In case of a successful due diligence, the purchase agreement is to be drafted. This is the key document for the transfer of the business. It is not only determining what exactly is sold and for what price, but frequently, the seller provides certain guarantees to the buyer, for instance on points that attracted attention during the due diligence process. In the purchase agreement, things like the financing of the purchase price may be dealt with as well. Often, it is agreed that the price is not paid in one shot, but in different instalments. It also often happens that the previous owner agrees with the buyer to remain personally involved in the business for a transitional period. Such aspects may be decisive in order to guarantee the success of a transaction on both sides.
Taxation
In the first case, meaning in case of a share deal, the seller is taxed on the capital gain on his or her shares. The capital gain is nothing else than the difference between the sale price, on the one hand, and the acquisition price of the shares, on the other hand. The applicable tax rate is however not the ordinary income tax rate at the seller’s level. The law here takes the exceptional situation into account – one does obviously not sell one’s business every day. It reduces the progression of the tax a little by limiting the tax rate to half of the average income tax rate. A tax allowance of 50.000 euros for a single seller, or of 100.000 euros if the seller is married, may also be deducted from the capital gain for the purpose of the computation of the tax basis. But only in case this allowance has not yet been used by the taxpayer in the last ten years on the occasion of a sale of real estate or shares.

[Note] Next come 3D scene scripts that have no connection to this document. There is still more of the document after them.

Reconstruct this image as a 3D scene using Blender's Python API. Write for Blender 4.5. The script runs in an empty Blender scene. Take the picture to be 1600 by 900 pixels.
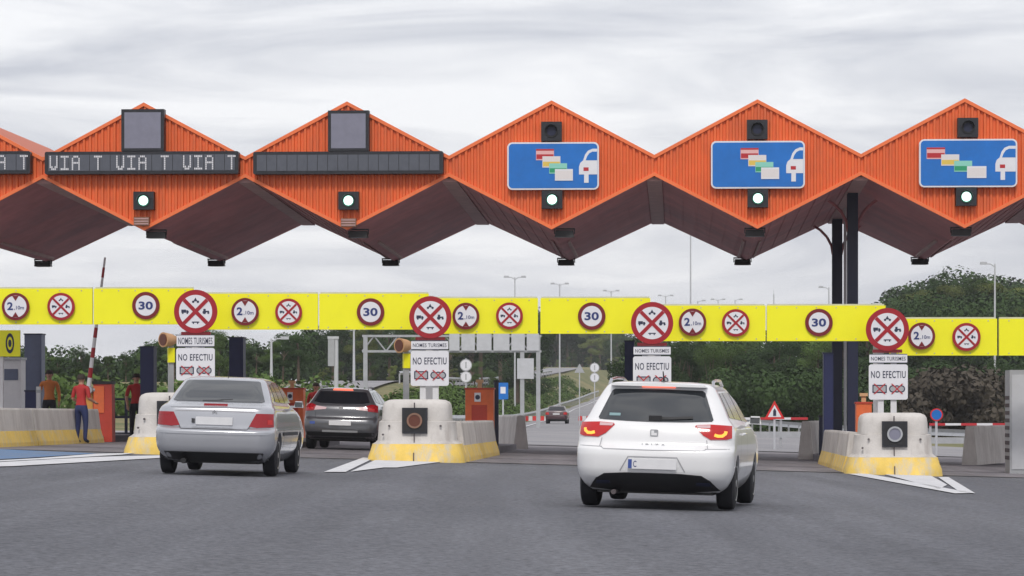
import bpy, bmesh, math, random
from math import sin, cos, pi, radians, sqrt
from mathutils import Vector, Matrix, geometry
random.seed(7)
F = 5000.0; HY = 643.0; CZ = 1.02; TILT = 0.028
YAW = radians(3.0); sY, cY = sin(YAW), cos(YAW)
scene = bpy.context.scene
col = scene.collection

# ------------------------------------------------------------------ basics
def P(px, py, Y):
    return Vector(((px-800)/F*Y, Y, CZ+(HY-py)/F*Y))
def sm(a, b, x):
    t = max(0, min(1, (x-a)/(b-a))); return t*t*(3-2*t)
def lerp_tab(tab, x):
    if x <= tab[0][0]: return tab[0][1]
    for (a, u), (b, v) in zip(tab, tab[1:]):
        if x <= b: return u+(v-u)*(x-a)/(b-a)
    return tab[-1][1]
XL = [(0,-60),(88,-40),(100,-16),(120,-7),(150,-2.0),(200,-.6),(278,1.0),(400,6.5),(500,13),(700,30),(900,52)]
XR = [(0,60),(105,60),(118,26),(150,15),(278,12),(400,17.5),(500,25),(700,43),(900,66)]
def rise(Y): return 3.2*(max(0, min(Y, 620)-262)/238.0)**1.7
def cross(X, Y): return -TILT*max(-45, min(45, X))*(1-sm(130, 260, Y))
def gz(X, Y):                      # paved surface height
    return cross(X, Y)+rise(Y)
def tz(X, Y):                      # terrain height
    xl, xr = lerp_tab(XL, Y), lerp_tab(XR, Y)
    e = sm(1.5, 7.5, xl-X)*sm(130, 250, Y)*3.3+sm(10, 60, xl-X)*sm(260, 420, Y)*1.2
    h = sm(6, 60, X-xr)*sm(190, 330, Y)*7+sm(15, 90, X-xr)*sm(260, 450, Y)*7
    edge = 0.05 if Y > 100 else 0.05
    return cross(X, Y)+rise(Y)*(1-sm(18, 55, xl-X))-edge+e+h
def ground_at(px, Y): X = (px-800)/F*Y; return Vector((X, Y, gz(X, Y)))
def gpix(px, py):
    Y = F*CZ/(py-HY-TILT*(px-800)); X = (px-800)/F*Y
    return X, Y

def newmat(name, colr, rough=.6, metal=0, var=.0, vscale=3.0, bump=0, bscale=60, coat=0, emit=None, estr=0, spec=None, dirt=None, dscale=1.5, damt=.4, rand=0):
    m = bpy.data.materials.new(name); m.use_nodes = True
    nt = m.node_tree; N = nt.nodes; L = nt.links; b = N['Principled BSDF']
    b.inputs['Base Color'].default_value = (*colr, 1); b.inputs['Roughness'].default_value = rough
    b.inputs['Metallic'].default_value = metal
    if coat: b.inputs['Coat Weight'].default_value = coat; b.inputs['Coat Roughness'].default_value = .06
    if spec is not None: b.inputs['Specular IOR Level'].default_value = spec
    if emit: b.inputs['Emission Color'].default_value = (*emit, 1); b.inputs['Emission Strength'].default_value = estr
    tc = N.new('ShaderNodeTexCoord'); out = None
    if var or dirt or rand:
        rgb = N.new('ShaderNodeRGB'); rgb.outputs[0].default_value = (*colr, 1); out = rgb.outputs[0]
    if var:
        n = N.new('ShaderNodeTexNoise'); n.inputs['Scale'].default_value = vscale; n.inputs['Detail'].default_value = 6; n.inputs['Roughness'].default_value = .65
        L.new(tc.outputs['Object'], n.inputs['Vector'])
        mr = N.new('ShaderNodeMapRange'); mr.inputs[1].default_value = .3; mr.inputs[2].default_value = .7; mr.inputs[3].default_value = 1-var; mr.inputs[4].default_value = 1+var
        L.new(n.outputs['Fac'], mr.inputs[0])
        mx = N.new('ShaderNodeVectorMath'); mx.operation = 'SCALE'; L.new(out, mx.inputs[0]); L.new(mr.outputs[0], mx.inputs['Scale']); out = mx.outputs[0]
    if dirt:
        n = N.new('ShaderNodeTexNoise'); n.inputs['Scale'].default_value = dscale; n.inputs['Detail'].default_value = 8; n.inputs['Roughness'].default_value = .7
        mp = N.new('ShaderNodeMapping'); mp.inputs['Scale'].default_value = (1, 1, .35); L.new(tc.outputs['Object'], mp.inputs[0]); L.new(mp.outputs[0], n.inputs['Vector'])
        mr = N.new('ShaderNodeMapRange'); mr.inputs[1].default_value = .48; mr.inputs[2].default_value = .72; mr.inputs[4].default_value = damt
        L.new(n.outputs['Fac'], mr.inputs[0])
        mx = N.new('ShaderNodeMix'); mx.data_type = 'RGBA'; L.new(mr.outputs[0], mx.inputs[0]); L.new(out, mx.inputs[6]); mx.inputs[7].default_value = (*dirt, 1); out = mx.outputs[2]
    if rand:
        oi = N.new('ShaderNodeObjectInfo'); mr = N.new('ShaderNodeMapRange'); mr.inputs[3].default_value = 1-rand; mr.inputs[4].default_value = 1+rand
        L.new(oi.outputs['Random'], mr.inputs[0])
        mx = N.new('ShaderNodeVectorMath'); mx.operation = 'SCALE'; L.new(out, mx.inputs[0]); L.new(mr.outputs[0], mx.inputs['Scale']); out = mx.outputs[0]
    if out is not None: L.new(out, b.inputs['Base Color'])
    if bump:
        n = N.new('ShaderNodeTexNoise'); n.inputs['Scale'].default_value = bscale; n.inputs['Detail'].default_value = 5
        L.new(tc.outputs['Object'], n.inputs['Vector'])
        bp = N.new('ShaderNodeBump'); bp.inputs['Strength'].default_value = bump; bp.inputs['Distance'].default_value = .02
        L.new(n.outputs['Fac'], bp.inputs['Height']); L.new(bp.outputs[0], b.inputs['Normal'])
    return m

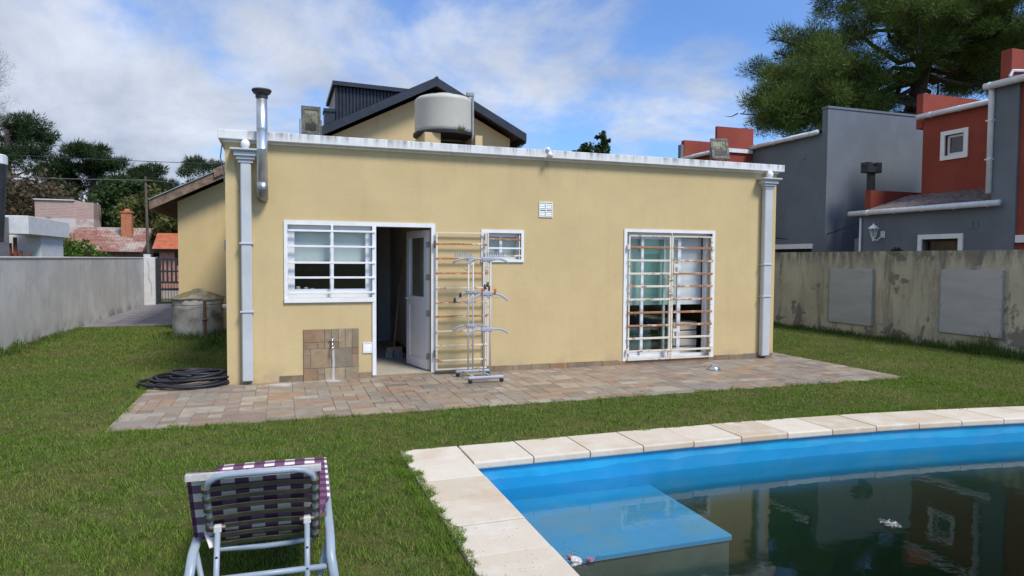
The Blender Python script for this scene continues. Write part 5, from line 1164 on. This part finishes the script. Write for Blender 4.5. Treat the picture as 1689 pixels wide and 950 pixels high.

In the second case, meaning in case of an asset deal, the company is taxed on the difference between the sale price, on the one hand, and the book value of the assets and liabilities, which are being taken over by the buyer, on the other hand. The tax rate here is the ordinary corporate income and municipal business tax rate, that applies to the company. Personal income tax may also apply at the shareholder’s level, if the sale price is subsequently – for instance in the context of the company’s liquidation – distributed.